--- Begin Data to process ---
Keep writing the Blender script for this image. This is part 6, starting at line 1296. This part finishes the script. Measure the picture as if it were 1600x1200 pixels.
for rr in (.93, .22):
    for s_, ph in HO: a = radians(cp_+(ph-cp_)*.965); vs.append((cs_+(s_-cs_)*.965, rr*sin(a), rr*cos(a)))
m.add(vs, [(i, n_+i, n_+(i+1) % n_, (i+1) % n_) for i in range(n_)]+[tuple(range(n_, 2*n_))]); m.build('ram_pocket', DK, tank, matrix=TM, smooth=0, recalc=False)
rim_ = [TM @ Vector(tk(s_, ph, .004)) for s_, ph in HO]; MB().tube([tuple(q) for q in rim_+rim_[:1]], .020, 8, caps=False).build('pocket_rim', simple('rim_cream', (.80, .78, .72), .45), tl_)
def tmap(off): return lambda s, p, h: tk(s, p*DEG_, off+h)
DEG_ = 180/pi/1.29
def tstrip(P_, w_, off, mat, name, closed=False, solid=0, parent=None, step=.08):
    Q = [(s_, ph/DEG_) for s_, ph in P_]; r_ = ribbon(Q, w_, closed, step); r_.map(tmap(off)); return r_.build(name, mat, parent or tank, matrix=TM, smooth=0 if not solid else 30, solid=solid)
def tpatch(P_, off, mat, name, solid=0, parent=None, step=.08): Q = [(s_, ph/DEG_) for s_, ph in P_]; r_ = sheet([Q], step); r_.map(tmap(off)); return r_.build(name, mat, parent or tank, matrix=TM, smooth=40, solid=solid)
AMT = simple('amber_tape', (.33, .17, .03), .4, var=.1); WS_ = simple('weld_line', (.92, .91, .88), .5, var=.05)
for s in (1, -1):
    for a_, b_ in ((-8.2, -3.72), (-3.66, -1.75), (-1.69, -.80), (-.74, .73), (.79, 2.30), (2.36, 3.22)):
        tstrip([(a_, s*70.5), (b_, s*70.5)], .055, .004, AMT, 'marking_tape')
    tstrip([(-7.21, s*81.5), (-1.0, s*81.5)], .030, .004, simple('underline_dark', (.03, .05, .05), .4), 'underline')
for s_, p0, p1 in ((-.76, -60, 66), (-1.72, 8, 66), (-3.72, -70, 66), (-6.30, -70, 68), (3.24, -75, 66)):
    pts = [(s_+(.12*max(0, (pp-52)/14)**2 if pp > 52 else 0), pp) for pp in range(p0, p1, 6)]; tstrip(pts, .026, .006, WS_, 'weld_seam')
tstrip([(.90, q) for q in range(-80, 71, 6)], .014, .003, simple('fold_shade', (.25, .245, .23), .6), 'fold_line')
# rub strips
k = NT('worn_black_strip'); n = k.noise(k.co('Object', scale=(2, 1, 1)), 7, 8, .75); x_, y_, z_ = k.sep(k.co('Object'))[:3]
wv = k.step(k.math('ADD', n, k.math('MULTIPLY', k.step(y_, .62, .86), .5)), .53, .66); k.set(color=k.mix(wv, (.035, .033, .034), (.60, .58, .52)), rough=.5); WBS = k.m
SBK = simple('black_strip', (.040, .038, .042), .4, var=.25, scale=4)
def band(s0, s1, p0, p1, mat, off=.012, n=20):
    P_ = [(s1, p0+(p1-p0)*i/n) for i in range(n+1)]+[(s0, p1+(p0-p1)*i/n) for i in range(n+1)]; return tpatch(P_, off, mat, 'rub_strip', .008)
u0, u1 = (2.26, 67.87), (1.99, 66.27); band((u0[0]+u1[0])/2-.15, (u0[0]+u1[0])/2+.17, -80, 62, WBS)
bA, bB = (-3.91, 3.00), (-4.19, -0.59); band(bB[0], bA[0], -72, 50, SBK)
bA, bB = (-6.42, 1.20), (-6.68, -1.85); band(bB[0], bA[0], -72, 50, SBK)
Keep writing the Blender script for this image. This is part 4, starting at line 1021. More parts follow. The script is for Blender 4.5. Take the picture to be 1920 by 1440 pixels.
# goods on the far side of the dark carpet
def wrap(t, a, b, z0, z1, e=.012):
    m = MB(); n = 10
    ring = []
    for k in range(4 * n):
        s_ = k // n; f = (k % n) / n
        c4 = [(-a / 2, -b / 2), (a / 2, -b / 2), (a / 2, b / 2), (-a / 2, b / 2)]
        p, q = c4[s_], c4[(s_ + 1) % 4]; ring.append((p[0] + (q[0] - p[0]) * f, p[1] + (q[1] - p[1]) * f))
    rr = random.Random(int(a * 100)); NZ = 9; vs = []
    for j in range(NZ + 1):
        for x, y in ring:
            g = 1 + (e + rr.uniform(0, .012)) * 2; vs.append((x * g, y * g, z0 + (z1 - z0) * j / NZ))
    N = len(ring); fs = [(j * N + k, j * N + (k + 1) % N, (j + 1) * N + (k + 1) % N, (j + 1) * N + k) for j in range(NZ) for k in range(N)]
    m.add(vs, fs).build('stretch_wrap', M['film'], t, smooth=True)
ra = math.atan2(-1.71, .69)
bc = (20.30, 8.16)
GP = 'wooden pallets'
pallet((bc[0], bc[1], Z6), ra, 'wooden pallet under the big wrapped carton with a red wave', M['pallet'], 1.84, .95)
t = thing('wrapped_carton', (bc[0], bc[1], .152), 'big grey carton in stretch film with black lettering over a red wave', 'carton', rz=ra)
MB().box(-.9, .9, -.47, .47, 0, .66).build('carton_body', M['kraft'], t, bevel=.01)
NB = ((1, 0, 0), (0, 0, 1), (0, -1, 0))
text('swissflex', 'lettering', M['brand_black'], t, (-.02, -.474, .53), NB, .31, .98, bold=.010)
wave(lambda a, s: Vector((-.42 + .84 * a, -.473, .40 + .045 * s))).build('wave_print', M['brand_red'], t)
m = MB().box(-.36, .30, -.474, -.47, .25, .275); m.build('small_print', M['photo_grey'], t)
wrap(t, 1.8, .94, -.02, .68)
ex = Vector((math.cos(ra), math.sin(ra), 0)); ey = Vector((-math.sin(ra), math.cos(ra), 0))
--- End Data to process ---
- Problem description: Extract each line of the listing above, copying it word for word.

- Response to this task:
Keep writing the Blender script for this image. This is part 6, starting at line 1296. This part finishes the script. Measure the picture as if it were 1600x1200 pixels.
for rr in (.93, .22):
    for s_, ph in HO: a = radians(cp_+(ph-cp_)*.965); vs.append((cs_+(s_-cs_)*.965, rr*sin(a), rr*cos(a)))
m.add(vs, [(i, n_+i, n_+(i+1) % n_, (i+1) % n_) for i in range(n_)]+[tuple(range(n_, 2*n_))]); m.build('ram_pocket', DK, tank, matrix=TM, smooth=0, recalc=False)
rim_ = [TM @ Vector(tk(s_, ph, .004)) for s_, ph in HO]; MB().tube([tuple(q) for q in rim_+rim_[:1]], .020, 8, caps=False).build('pocket_rim', simple('rim_cream', (.80, .78, .72), .45), tl_)
def tmap(off): return lambda s, p, h: tk(s, p*DEG_, off+h)
DEG_ = 180/pi/1.29
def tstrip(P_, w_, off, mat, name, closed=False, solid=0, parent=None, step=.08):
    Q = [(s_, ph/DEG_) for s_, ph in P_]; r_ = ribbon(Q, w_, closed, step); r_.map(tmap(off)); return r_.build(name, mat, parent or tank, matrix=TM, smooth=0 if not solid else 30, solid=solid)
def tpatch(P_, off, mat, name, solid=0, parent=None, step=.08): Q = [(s_, ph/DEG_) for s_, ph in P_]; r_ = sheet([Q], step); r_.map(tmap(off)); return r_.build(name, mat, parent or tank, matrix=TM, smooth=40, solid=solid)
AMT = simple('amber_tape', (.33, .17, .03), .4, var=.1); WS_ = simple('weld_line', (.92, .91, .88), .5, var=.05)
for s in (1, -1):
    for a_, b_ in ((-8.2, -3.72), (-3.66, -1.75), (-1.69, -.80), (-.74, .73), (.79, 2.30), (2.36, 3.22)):
        tstrip([(a_, s*70.5), (b_, s*70.5)], .055, .004, AMT, 'marking_tape')
    tstrip([(-7.21, s*81.5), (-1.0, s*81.5)], .030, .004, simple('underline_dark', (.03, .05, .05), .4), 'underline')
for s_, p0, p1 in ((-.76, -60, 66), (-1.72, 8, 66), (-3.72, -70, 66), (-6.30, -70, 68), (3.24, -75, 66)):
    pts = [(s_+(.12*max(0, (pp-52)/14)**2 if pp > 52 else 0), pp) for pp in range(p0, p1, 6)]; tstrip(pts, .026, .006, WS_, 'weld_seam')
tstrip([(.90, q) for q in range(-80, 71, 6)], .014, .003, simple('fold_shade', (.25, .245, .23), .6), 'fold_line')
# rub strips
k = NT('worn_black_strip'); n = k.noise(k.co('Object', scale=(2, 1, 1)), 7, 8, .75); x_, y_, z_ = k.sep(k.co('Object'))[:3]
wv = k.step(k.math('ADD', n, k.math('MULTIPLY', k.step(y_, .62, .86), .5)), .53, .66); k.set(color=k.mix(wv, (.035, .033, .034), (.60, .58, .52)), rough=.5); WBS = k.m
SBK = simple('black_strip', (.040, .038, .042), .4, var=.25, scale=4)
def band(s0, s1, p0, p1, mat, off=.012, n=20):
    P_ = [(s1, p0+(p1-p0)*i/n) for i in range(n+1)]+[(s0, p1+(p0-p1)*i/n) for i in range(n+1)]; return tpatch(P_, off, mat, 'rub_strip', .008)
u0, u1 = (2.26, 67.87), (1.99, 66.27); band((u0[0]+u1[0])/2-.15, (u0[0]+u1[0])/2+.17, -80, 62, WBS)
bA, bB = (-3.91, 3.00), (-4.19, -0.59); band(bB[0], bA[0], -72, 50, SBK)
bA, bB = (-6.42, 1.20), (-6.68, -1.85); band(bB[0], bA[0], -72, 50, SBK)
Keep writing the Blender script for this image. This is part 4, starting at line 1021. More parts follow. The script is for Blender 4.5. Take the picture to be 1920 by 1440 pixels.
# goods on the far side of the dark carpet
def wrap(t, a, b, z0, z1, e=.012):
    m = MB(); n = 10
    ring = []
    for k in range(4 * n):
        s_ = k // n; f = (k % n) / n
        c4 = [(-a / 2, -b / 2), (a / 2, -b / 2), (a / 2, b / 2), (-a / 2, b / 2)]
        p, q = c4[s_], c4[(s_ + 1) % 4]; ring.append((p[0] + (q[0] - p[0]) * f, p[1] + (q[1] - p[1]) * f))
    rr = random.Random(int(a * 100)); NZ = 9; vs = []
    for j in range(NZ + 1):
        for x, y in ring:
            g = 1 + (e + rr.uniform(0, .012)) * 2; vs.append((x * g, y * g, z0 + (z1 - z0) * j / NZ))
    N = len(ring); fs = [(j * N + k, j * N + (k + 1) % N, (j + 1) * N + (k + 1) % N, (j + 1) * N + k) for j in range(NZ) for k in range(N)]
    m.add(vs, fs).build('stretch_wrap', M['film'], t, smooth=True)
ra = math.atan2(-1.71, .69)
bc = (20.30, 8.16)
GP = 'wooden pallets'
pallet((bc[0], bc[1], Z6), ra, 'wooden pallet under the big wrapped carton with a red wave', M['pallet'], 1.84, .95)
t = thing('wrapped_carton', (bc[0], bc[1], .152), 'big grey carton in stretch film with black lettering over a red wave', 'carton', rz=ra)
MB().box(-.9, .9, -.47, .47, 0, .66).build('carton_body', M['kraft'], t, bevel=.01)
NB = ((1, 0, 0), (0, 0, 1), (0, -1, 0))
text('swissflex', 'lettering', M['brand_black'], t, (-.02, -.474, .53), NB, .31, .98, bold=.010)
wave(lambda a, s: Vector((-.42 + .84 * a, -.473, .40 + .045 * s))).build('wave_print', M['brand_red'], t)
m = MB().box(-.36, .30, -.474, -.47, .25, .275); m.build('small_print', M['photo_grey'], t)
wrap(t, 1.8, .94, -.02, .68)
ex = Vector((math.cos(ra), math.sin(ra), 0)); ey = Vector((-math.sin(ra), math.cos(ra), 0))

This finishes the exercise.